Valse avec Bachir par Cthulhu
Pour partir plus tôt de l’armée de réserve israélienne, Ari Folman accepte de se soumettre à une expérience : il doit tout raconter sur la guerre qu’il a vécu à un thérapeute. Il a 40 ans, et s’est la 1ère fois qu’il entend sa propre expérience de l’armée. Il n’y avait jamais pensé, en avait jamais parlé, ni même essayé d’oublié ; il avait juste effacé cette période de son présent. Né alors en lui la volonté de combler les trous au milieu des grandes lignes qui lui restent en mémoire, en partant à la recherche de ses anciens camarades afin qu’ils l’aident, et l’idée de faire un film.
Ce premier documentaire d’animation antimilitariste tend à dénoncer, à critiquer, à rendre compte de l’histoire de cette guerre, mais il questionne également la mémoire et son fonctionnement, et par extension la perception du réel, essence s’il en est du genre documentaire. Enfin et surtout, l’animation permet aussi à Ari Folman d’explorer des champs de création et de mise en scène réservés jusque là à la fiction, donnant de fait une autre dimension à son documentaire.
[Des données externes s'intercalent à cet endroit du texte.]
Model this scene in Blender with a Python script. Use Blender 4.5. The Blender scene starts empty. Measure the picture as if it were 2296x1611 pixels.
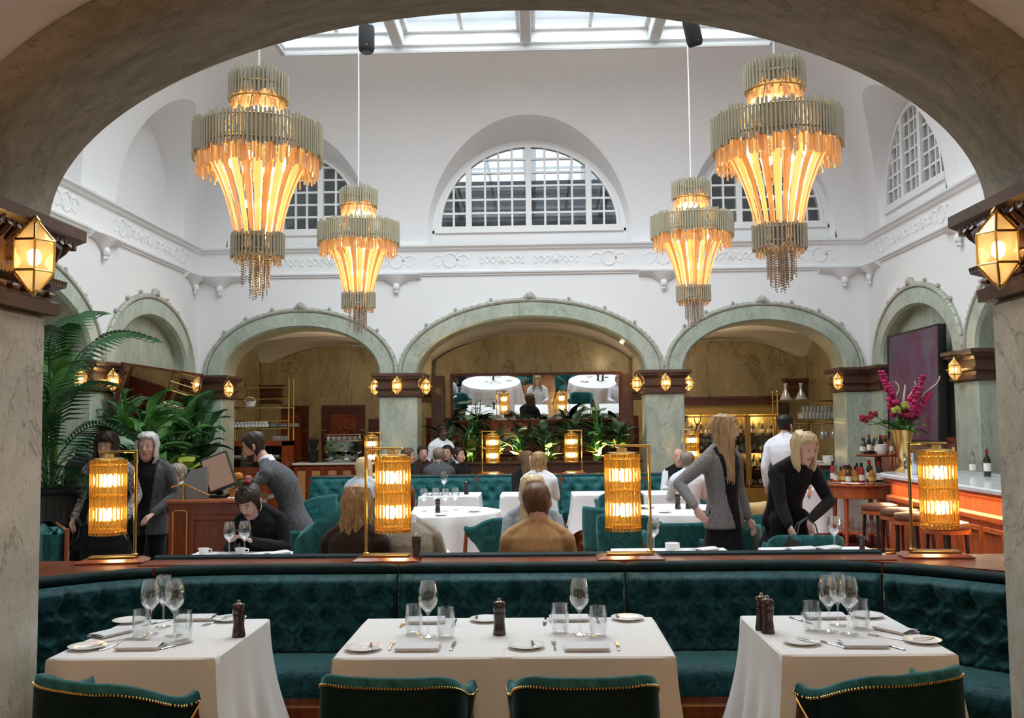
import bpy, bmesh, math, random
from mathutils import Vector, Matrix, Euler
from math import sin, cos, pi, sqrt, radians as R
random.seed(7)
SC = bpy.context.scene
COL = SC.collection

# ---------------------------------------------------------------- camera
FPX = 2150.0
CAMX, CAMZ = 0.10, 1.71
YAW, PITCH, ROLL = math.atan(55 / FPX), math.atan(147 / FPX), -0.0115
cam = bpy.data.cameras.new('camera'); cam.sensor_width = 36; cam.sensor_fit = 'HORIZONTAL'
cam.lens = FPX / 2296 * 36; cam.clip_start = 0.05; cam.clip_end = 200
camo = bpy.data.objects.new('camera', cam); COL.objects.link(camo)
CM = Matrix.Translation((CAMX, 0, CAMZ)) @ Matrix.Rotation(YAW, 4, 'Z') @ Matrix.Rotation(pi / 2 + PITCH, 4, 'X') @ Matrix.Rotation(ROLL, 4, 'Z')
camo.matrix_world = CM
SC.camera = camo

def at(px, py, Y):
    "the point of the vertical plane at distance Y that the photograph shows at pixel px, py"
    d = CM.to_3x3() @ Vector(((px - 1148) / FPX, -(py - 805.5) / FPX, -1))
    k = Y / d.y
    return Vector((CAMX + d.x * k, Y, CAMZ + d.z * k))

def X(px, Y, py=950):
    return at(px, py, Y).x

# ---------------------------------------------------------------- world, daylight, exposure
w = bpy.data.worlds.new('sky'); SC.world = w; w.use_nodes = True
bgn = w.node_tree.nodes['Background']; bgn.inputs[0].default_value = (0.80, 0.90, 1.0, 1); bgn.inputs[1].default_value = 0.75
def area(name, loc, sx, sy, power, col=(1, 1, 1), rot=(0, 0, 0)):
    l = bpy.data.lights.new(name, 'AREA'); l.shape = 'RECTANGLE'; l.size = sx; l.size_y = sy; l.energy = power; l.color = col
    o = bpy.data.objects.new(name, l); COL.objects.link(o); o.location = loc; o.rotation_euler = rot; return o
area('daylight_over_skylight', (0, 10.2, 8.5), 7.4, 8.0, 1250, (0.88, 0.945, 1.0))
SC.view_settings.view_transform = 'Standard'; SC.view_settings.look = 'None'
SC.view_settings.exposure = 0.2; SC.view_settings.gamma = 1; SC.view_settings.use_curve_mapping = False
ADDED_NEAR_LAMP, AISLE = 33, 46
SC.cycles.use_denoising = True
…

En 1982, durant l’opération « Paix en Galilée », le jeune Ari Folman, dix-neuf ans, fait son service militaire. Le film débute vingt-quatre ans plus tard, en 2006, il rencontre un ami de cette époque, Boaz, qui lui parle d’un rêve étrange qu’il fait toutes les nuits depuis plus de deux ans, mettant en scène des chiens qu’il a tués durant la guerre. Ari tente alors de se rappeler cette période de sa vie, sans y parvenir, si ce n’est à se remémorer une scène qu’il ne peut interpréter : lui et deux jeunes soldats sortant nus de la mer sous la lumière de fusées éclairantes dans la baie de Beyrouth. Il ne sait pas si cette scène a réellement eu lieu, mais pense tout de même qu’elle soit en lien avec le massacre de Sabra et Chatila, où l’armée israélienne a couvert les milices phalangistes chrétiennes libanaises, sans même savoir s’il était réellement présent près du camp cette nuit là.
Ari Folman décide alors de rencontrer des compagnons de cette période et de les questionner sur la guerre. Petit à petit, Ari retrouve par flash des scènes de cette guerre et de sa participation, jusqu’à la vérité sur son implication dans le massacre, et ce que celui-ci signifie pour lui.
Lorsqu’on évoque Valse avec Bachir en tant que documentaire, une grande partie des gens est surprise. Or, lorsqu’ils y réfléchissent, ils se rendent bien compte qu’il s’agit là d’un documentaire. Qu’est-ce qui les a alors conduit à considérer le film comme un récit fictionnel ? L’animation, de fait, puisque c’est la première fois qu’est réalisé un documentaire d’animation : les images ne sont des prises de vues réelles, mais de pures créations. Avant de rendre compte des conséquences de ce choix, il convient de s’interroger sur ses raisons. Selon Ari Folman, l’animation s’est imposée de fait car l’histoire est surréaliste et absurde comme toutes les guerres. De plus, c’est une histoire de souvenirs, de mémoire, mêlant également hallucinations et rêves.
Mais le point le plus intéressant concernant l’utilisation de l’animation, est bien la liberté qu’elle offre au réalisateur. Liberté d’avoir une esthétique très marquée, d’y former différents styles : un réaliste, présent majoritairement, un onirique, correspondant aux scènes de rêves et d’hallucination, et enfin un « hardcore » selon le terme de Folman lui même, pour la partie finale, avec des monochromes d’orange et de noir. Mais pas seulement, et c’est là tout le génie de Folman. En effet, l’animation permet à la fois de pouvoir intégrer les subjectifs de chaque intervenant, et de disposer d’une grande liberté pour la mise en scène. Ainsi, l’immersion dans les récits des personnages est totale, et Ari Folman peut nous livrer des plans et des scènes d’une grande « cinématographie ».
Je préfère taire ici les conclusions que tire Ari Folman de son expérience, et vous laisse le plaisir de le découvrir vous même, d’être pleinement acteur de cette réflexion sur le documentaire certes, mais avant tout sur la guerre et ses acteurs. Valse avec Bachir est une merveille du cinéma, un grand film sur la guerre, et un témoignage d’une immense valeur, qui éclaire à la perfection la complexité et la gravité d’un tel conflit.